Exercise: Write out all of the data without omission, exactly as shown.

===

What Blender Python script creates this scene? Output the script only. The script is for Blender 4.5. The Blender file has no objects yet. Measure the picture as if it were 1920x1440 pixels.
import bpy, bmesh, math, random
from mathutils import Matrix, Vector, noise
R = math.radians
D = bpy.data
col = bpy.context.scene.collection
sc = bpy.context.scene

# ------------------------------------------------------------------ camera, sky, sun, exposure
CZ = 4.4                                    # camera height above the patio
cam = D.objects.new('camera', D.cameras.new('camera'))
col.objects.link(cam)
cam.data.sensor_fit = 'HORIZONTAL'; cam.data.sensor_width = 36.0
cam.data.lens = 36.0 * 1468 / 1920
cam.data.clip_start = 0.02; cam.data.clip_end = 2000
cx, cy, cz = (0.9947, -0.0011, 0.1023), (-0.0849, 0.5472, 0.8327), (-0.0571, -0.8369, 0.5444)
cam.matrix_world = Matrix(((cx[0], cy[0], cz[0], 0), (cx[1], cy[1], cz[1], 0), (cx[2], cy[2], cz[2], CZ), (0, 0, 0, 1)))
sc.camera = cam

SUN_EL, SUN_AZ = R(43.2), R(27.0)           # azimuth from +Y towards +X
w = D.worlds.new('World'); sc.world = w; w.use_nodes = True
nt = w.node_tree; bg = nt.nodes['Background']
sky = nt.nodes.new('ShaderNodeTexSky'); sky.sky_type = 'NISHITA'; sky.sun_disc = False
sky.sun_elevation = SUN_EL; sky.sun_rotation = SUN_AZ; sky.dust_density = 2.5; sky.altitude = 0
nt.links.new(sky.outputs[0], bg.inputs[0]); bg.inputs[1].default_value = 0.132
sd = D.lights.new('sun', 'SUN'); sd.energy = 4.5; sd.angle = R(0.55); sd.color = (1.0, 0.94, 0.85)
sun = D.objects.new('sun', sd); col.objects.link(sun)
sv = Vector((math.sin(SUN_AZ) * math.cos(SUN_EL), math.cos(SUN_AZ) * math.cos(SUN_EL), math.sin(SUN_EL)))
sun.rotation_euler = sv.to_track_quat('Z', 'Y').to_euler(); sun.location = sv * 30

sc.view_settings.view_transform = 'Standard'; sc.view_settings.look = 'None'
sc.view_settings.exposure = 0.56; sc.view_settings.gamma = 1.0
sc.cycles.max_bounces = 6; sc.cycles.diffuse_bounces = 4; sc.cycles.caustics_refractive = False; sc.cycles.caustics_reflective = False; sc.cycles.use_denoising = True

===

Full answer:
What Blender Python script creates this scene? Output the script only. The script is for Blender 4.5. The Blender file has no objects yet. Measure the picture as if it were 1920x1440 pixels.
import bpy, bmesh, math, random
from mathutils import Matrix, Vector, noise
R = math.radians
D = bpy.data
col = bpy.context.scene.collection
sc = bpy.context.scene

# ------------------------------------------------------------------ camera, sky, sun, exposure
CZ = 4.4                                    # camera height above the patio
cam = D.objects.new('camera', D.cameras.new('camera'))
col.objects.link(cam)
cam.data.sensor_fit = 'HORIZONTAL'; cam.data.sensor_width = 36.0
cam.data.lens = 36.0 * 1468 / 1920
cam.data.clip_start = 0.02; cam.data.clip_end = 2000
cx, cy, cz = (0.9947, -0.0011, 0.1023), (-0.0849, 0.5472, 0.8327), (-0.0571, -0.8369, 0.5444)
cam.matrix_world = Matrix(((cx[0], cy[0], cz[0], 0), (cx[1], cy[1], cz[1], 0), (cx[2], cy[2], cz[2], CZ), (0, 0, 0, 1)))
sc.camera = cam

SUN_EL, SUN_AZ = R(43.2), R(27.0)           # azimuth from +Y towards +X
w = D.worlds.new('World'); sc.world = w; w.use_nodes = True
nt = w.node_tree; bg = nt.nodes['Background']
sky = nt.nodes.new('ShaderNodeTexSky'); sky.sky_type = 'NISHITA'; sky.sun_disc = False
sky.sun_elevation = SUN_EL; sky.sun_rotation = SUN_AZ; sky.dust_density = 2.5; sky.altitude = 0
nt.links.new(sky.outputs[0], bg.inputs[0]); bg.inputs[1].default_value = 0.132
sd = D.lights.new('sun', 'SUN'); sd.energy = 4.5; sd.angle = R(0.55); sd.color = (1.0, 0.94, 0.85)
sun = D.objects.new('sun', sd); col.objects.link(sun)
sv = Vector((math.sin(SUN_AZ) * math.cos(SUN_EL), math.cos(SUN_AZ) * math.cos(SUN_EL), math.sin(SUN_EL)))
sun.rotation_euler = sv.to_track_quat('Z', 'Y').to_euler(); sun.location = sv * 30

sc.view_settings.view_transform = 'Standard'; sc.view_settings.look = 'None'
sc.view_settings.exposure = 0.56; sc.view_settings.gamma = 1.0
sc.cycles.max_bounces = 6; sc.cycles.diffuse_bounces = 4; sc.cycles.caustics_refractive = False; sc.cycles.caustics_reflective = False; sc.cycles.use_denoising = True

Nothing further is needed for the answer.